Interfaith Yom Hashoa service slated for South Hills
For the last 30 years, the South Hills Interfaith Ministry has conducted an interfaith Holocaust observance service. It is one of the longest running services in the country and attracts hundreds of people each year.
This year, co-chairs Elaine Wertheim and Amy Katz are putting on the service, which will be held at 7:30 p.m., Sunday, April 26, at Westminster Presbyterian Church.
The theme is, “Rescue and Loss: Saving the Voice.”
“We are doing a retrospect of some of the stories we have told in the past,” Wertheim said. “We are going to be focusing on a program in the past on Terezin, which was the concentration camp in Czech where the Jews were sent and most transported to Auschwitz. We are also going to focus on our Pittsburgh survivor community that had written their memories in ‘Flares of Memory.’”
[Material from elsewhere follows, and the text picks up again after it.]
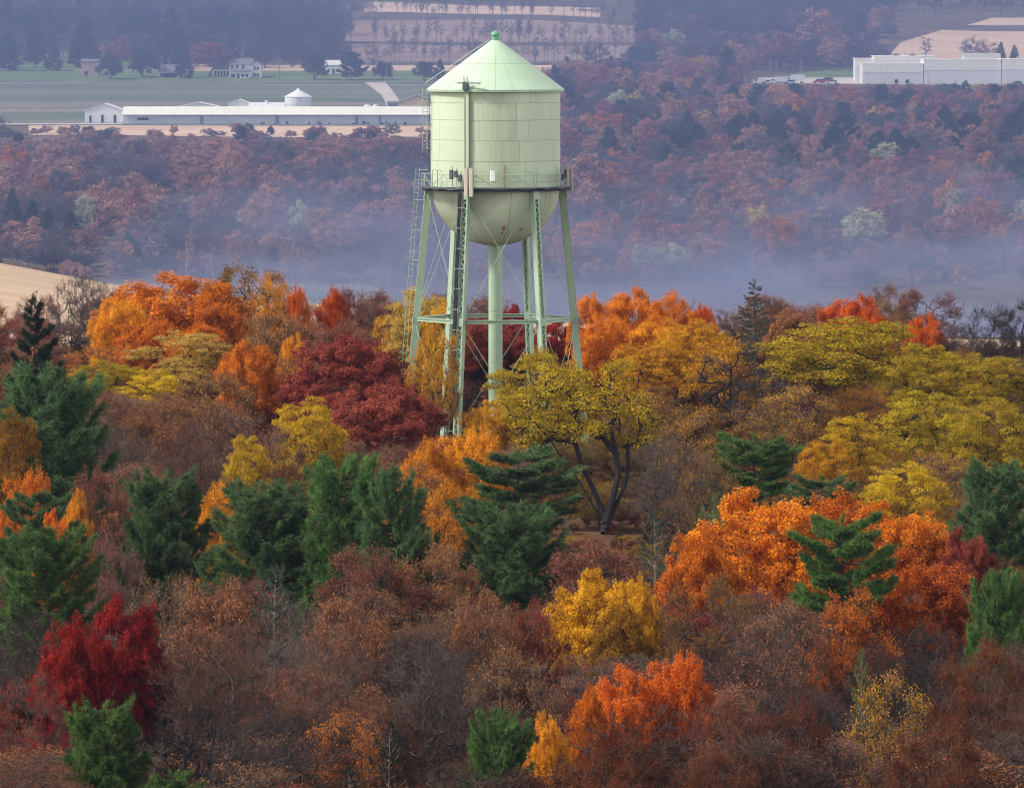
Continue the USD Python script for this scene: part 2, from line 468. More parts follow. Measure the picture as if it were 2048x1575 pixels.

Wertheim said that because fewer and fewer survivors remain each year, it’s important that current generations hear their stories and pass them down year after year.
“We have to realize that we must become these peoples’ voices because so many of the survivors have died over the past years,” she said.
At the service will be a Presbyterian, Methodist and a Catholic priest, as well as two rabbis. There will also be local Holocaust survivors in attendance.
“We’re are thrilled that we will be bringing some survivors from the city to the service,” Wertheim said. “They will feel the commitment from the community to get to this event.”